Drones are used for crime prevention, detection and control; search and rescue; infrastructure monitoring; disaster management and mapping; coral reef monitoring; scientific research, and environmental exploration and protection.

But with drone technology becoming less expensive and more user-friendly, consumer level drones are also becoming more common.

Private businesses such as resorts on Rarotonga use drone footage in their marketing and advertising campaigns, as do private residents who dabble in photography and film-making.

Now many are questioning the lack of legislation surrounding the “flying cameras” and their ability to intrude in private property without the knowledge of tenants or owners. 

Operations coordinator for Rarotonga International Airport, Denise Turaki says there is an absence of laws governing new technology and the protection of social environments on Rarotonga, particularly when it comes to drones.

Currently drone users must inform aviation authorities if they wish to fly a drone or a kite or even a Chinese sky lantern, within 4km of the airport.

“We urge locals and tourists to let us (Aviation Authority) know if they plan on flying drones or kites or letting off lanterns. We can let individuals know what time there will be a gap in our flight schedule, as to ensure everyone and everything is safe,” Turaki said.

However, she admits there is only so much the Aviation Authority can do to keep an eye on drone users.

“We can only give warnings and hope people who are flying these aerial devices are smart enough to follow the correct procedures.

“We do have regulators working on legislation in regard to where drones can fly and the procedure that must be followed in order for (flying them) to be allowed,” she said.

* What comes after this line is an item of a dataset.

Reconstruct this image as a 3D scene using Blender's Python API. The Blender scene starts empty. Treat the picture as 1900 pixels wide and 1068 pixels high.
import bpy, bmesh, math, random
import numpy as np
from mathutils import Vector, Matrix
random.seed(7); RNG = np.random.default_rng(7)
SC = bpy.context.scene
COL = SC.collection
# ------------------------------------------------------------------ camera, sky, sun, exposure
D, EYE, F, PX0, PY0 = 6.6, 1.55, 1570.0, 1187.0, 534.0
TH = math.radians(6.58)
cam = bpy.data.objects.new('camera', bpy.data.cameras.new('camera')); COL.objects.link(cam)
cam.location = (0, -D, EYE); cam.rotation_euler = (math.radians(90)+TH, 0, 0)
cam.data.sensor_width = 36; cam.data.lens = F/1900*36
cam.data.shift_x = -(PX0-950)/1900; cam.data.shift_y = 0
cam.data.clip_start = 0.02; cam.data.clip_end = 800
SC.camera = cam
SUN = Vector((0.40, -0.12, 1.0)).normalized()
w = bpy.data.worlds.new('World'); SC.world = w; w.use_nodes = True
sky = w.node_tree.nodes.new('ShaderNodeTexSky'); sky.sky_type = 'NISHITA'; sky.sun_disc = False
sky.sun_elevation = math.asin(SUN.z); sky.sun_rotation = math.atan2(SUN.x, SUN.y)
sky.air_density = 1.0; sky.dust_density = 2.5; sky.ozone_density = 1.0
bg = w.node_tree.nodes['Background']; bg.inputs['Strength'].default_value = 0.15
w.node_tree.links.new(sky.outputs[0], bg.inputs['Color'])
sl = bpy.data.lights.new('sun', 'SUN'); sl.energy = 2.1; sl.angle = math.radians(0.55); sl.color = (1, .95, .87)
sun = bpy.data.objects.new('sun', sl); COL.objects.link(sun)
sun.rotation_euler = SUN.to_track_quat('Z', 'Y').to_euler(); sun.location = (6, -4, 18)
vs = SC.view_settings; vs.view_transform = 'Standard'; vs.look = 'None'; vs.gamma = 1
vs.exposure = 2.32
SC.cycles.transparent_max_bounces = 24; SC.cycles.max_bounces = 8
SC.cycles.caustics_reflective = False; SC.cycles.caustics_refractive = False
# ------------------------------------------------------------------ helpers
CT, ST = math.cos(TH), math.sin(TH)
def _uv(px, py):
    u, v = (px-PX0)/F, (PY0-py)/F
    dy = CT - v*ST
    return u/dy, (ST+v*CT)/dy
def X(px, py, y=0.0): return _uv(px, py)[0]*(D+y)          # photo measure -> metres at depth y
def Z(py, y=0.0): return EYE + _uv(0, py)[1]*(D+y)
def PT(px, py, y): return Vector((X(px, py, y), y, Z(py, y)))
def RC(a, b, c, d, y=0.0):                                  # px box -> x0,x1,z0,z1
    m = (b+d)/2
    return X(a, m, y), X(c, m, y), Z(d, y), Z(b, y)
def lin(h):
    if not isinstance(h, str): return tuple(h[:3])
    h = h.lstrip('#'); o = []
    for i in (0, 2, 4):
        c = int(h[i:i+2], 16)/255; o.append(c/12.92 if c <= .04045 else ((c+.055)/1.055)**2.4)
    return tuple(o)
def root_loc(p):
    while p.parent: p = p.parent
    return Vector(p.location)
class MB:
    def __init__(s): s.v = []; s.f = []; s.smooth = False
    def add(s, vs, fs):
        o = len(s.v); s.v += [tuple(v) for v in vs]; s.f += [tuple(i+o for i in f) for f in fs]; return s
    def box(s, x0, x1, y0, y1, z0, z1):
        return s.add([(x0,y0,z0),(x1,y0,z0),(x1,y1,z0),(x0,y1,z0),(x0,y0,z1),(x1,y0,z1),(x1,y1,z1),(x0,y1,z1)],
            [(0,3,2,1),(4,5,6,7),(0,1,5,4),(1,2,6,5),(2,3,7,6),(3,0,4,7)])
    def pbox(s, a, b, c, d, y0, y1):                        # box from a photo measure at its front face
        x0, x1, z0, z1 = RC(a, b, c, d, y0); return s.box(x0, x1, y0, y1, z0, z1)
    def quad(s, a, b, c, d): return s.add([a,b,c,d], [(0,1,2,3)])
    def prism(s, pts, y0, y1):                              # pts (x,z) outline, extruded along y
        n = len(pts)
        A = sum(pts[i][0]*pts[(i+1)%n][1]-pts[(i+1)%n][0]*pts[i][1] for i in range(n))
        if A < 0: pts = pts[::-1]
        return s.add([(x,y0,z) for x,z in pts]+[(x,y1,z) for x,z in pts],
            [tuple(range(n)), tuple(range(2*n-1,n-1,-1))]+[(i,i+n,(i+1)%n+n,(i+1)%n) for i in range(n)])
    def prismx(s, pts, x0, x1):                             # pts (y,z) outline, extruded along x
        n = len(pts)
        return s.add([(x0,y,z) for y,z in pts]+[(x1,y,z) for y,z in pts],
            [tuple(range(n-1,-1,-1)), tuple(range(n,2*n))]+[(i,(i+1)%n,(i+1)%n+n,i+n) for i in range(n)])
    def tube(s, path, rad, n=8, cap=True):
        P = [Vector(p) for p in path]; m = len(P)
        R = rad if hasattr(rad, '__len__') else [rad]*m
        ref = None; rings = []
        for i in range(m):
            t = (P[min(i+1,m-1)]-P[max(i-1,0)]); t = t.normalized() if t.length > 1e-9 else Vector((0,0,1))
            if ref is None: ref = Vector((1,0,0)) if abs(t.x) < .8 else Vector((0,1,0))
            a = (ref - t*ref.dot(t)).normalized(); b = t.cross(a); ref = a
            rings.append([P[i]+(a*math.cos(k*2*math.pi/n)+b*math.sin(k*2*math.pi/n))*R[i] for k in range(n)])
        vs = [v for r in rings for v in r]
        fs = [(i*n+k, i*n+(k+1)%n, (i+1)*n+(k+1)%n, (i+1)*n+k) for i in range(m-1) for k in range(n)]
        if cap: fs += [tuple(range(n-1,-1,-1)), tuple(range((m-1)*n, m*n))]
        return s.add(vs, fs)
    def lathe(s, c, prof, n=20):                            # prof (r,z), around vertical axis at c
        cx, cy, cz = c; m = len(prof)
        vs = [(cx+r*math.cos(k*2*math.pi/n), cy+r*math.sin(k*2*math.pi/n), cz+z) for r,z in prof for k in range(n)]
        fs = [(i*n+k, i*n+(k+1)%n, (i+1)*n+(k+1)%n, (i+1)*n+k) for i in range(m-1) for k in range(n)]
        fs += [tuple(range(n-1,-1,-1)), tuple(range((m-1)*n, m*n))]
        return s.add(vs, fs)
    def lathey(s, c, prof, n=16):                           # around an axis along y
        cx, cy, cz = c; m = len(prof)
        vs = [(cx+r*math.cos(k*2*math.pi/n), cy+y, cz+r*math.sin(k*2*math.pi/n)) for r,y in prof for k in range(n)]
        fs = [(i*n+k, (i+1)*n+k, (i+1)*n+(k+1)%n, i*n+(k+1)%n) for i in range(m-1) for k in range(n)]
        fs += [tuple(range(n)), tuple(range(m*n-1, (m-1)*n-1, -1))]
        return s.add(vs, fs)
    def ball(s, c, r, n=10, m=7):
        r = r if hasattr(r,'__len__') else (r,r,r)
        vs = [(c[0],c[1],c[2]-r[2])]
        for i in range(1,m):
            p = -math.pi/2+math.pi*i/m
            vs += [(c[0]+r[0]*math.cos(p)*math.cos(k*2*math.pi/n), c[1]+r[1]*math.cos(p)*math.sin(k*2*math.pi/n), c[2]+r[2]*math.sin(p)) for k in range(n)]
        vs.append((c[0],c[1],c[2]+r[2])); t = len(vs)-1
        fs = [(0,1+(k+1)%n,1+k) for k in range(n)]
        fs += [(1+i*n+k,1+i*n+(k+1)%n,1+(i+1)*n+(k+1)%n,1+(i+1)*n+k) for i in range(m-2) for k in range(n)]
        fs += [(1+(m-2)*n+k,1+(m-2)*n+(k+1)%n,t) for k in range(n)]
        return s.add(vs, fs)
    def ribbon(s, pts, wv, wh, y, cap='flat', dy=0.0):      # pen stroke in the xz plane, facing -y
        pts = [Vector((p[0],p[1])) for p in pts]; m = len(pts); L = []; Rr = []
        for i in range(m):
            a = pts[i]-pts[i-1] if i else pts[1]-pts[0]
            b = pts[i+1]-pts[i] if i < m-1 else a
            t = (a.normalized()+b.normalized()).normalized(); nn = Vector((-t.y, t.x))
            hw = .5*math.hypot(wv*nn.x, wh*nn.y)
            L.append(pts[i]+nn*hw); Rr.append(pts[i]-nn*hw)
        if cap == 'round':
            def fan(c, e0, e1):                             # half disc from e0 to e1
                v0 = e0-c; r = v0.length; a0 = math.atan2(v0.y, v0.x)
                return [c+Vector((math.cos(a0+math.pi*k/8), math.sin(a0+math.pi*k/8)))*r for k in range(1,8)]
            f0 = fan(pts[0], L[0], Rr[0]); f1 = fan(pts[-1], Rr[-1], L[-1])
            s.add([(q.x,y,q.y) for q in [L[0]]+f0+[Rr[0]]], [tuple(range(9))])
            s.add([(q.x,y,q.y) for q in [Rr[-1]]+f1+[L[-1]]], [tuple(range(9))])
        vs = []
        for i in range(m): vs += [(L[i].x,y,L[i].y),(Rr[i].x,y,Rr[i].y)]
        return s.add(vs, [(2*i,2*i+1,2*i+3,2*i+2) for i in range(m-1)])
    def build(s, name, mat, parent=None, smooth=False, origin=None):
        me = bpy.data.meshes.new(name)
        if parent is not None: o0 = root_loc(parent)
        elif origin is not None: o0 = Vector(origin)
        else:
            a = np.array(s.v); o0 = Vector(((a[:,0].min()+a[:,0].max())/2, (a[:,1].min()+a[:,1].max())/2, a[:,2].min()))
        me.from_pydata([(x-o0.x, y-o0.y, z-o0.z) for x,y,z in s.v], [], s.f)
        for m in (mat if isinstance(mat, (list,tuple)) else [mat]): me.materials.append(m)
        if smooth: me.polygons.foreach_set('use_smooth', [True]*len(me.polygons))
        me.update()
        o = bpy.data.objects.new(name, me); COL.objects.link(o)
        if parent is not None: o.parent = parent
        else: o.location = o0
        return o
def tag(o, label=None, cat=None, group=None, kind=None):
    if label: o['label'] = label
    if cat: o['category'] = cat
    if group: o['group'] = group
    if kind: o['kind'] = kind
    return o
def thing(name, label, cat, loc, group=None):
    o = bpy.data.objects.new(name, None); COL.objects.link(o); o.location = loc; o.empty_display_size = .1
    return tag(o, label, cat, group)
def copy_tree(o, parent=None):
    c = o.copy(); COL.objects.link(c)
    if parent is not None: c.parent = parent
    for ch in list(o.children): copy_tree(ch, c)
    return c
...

Lawyer Mark Short offers an insight from a legal point of view.

“In the 1980s you could keep any roaming animal that destroyed your crops and this was accepted at the time as payment for damage done. There was no law to my knowledge that authorised this, however it was an accepted unwritten rule at the time.

“If this principle was to be adopted in this day and age, would the owner of a drone accept that any damage suffered by his drone for invading someone’s privacy is acceptable? Well, I doubt it.

“This is why we need laws and rules to govern what we do, even to the extent of taking our cases to court as shown in the rugby league saga,” he said.

Short and Turaki agree that the implementation of legislation and new laws are not the only issues. They say the time and resources necessary to support and pass new legislation are problematic. 

“Another pressing problem is the absence of resources to support new legislation that has been passed by parliament.

“An example of this is the Small Claims Tribunal that was passed over eight years ago - that hasn’t been set up because there are no funds for personnel and no funds to set up an office to administer and manage the Act, so nothing happens,” Short said.

Short says such deficiencies can mean individuals take issues into their own hands, an act not condoned by the police.

“If a drone hovers above someone and is causing a problem, especially if say they were sunbathing on a beach somewhere, then I wouldn’t be surprised if the drone was to meet an untimely death by a thrown rock.

“If, as a result of this, the owner approached the person who destroyed or damaged the drone, with the intention of claiming reparations for damage to property, then I am sure this case would raise some interesting arguments on whose rights would have precedence over the other,” Short said.

In a recent CI News street poll, the general census was that people on Rarotonga value their privacy, and believe that the private use of drones could hinder or harm this. Every resident questioned believed that new laws need to be actioned, to cover the growing popularity of drones.

Quite apart from aviation safety issues, there are also clear concerns at the outdated “horse and cart era” legislation that still exists in the Cook Islands, and or the absence of laws applying to modern electronic devices such as drones.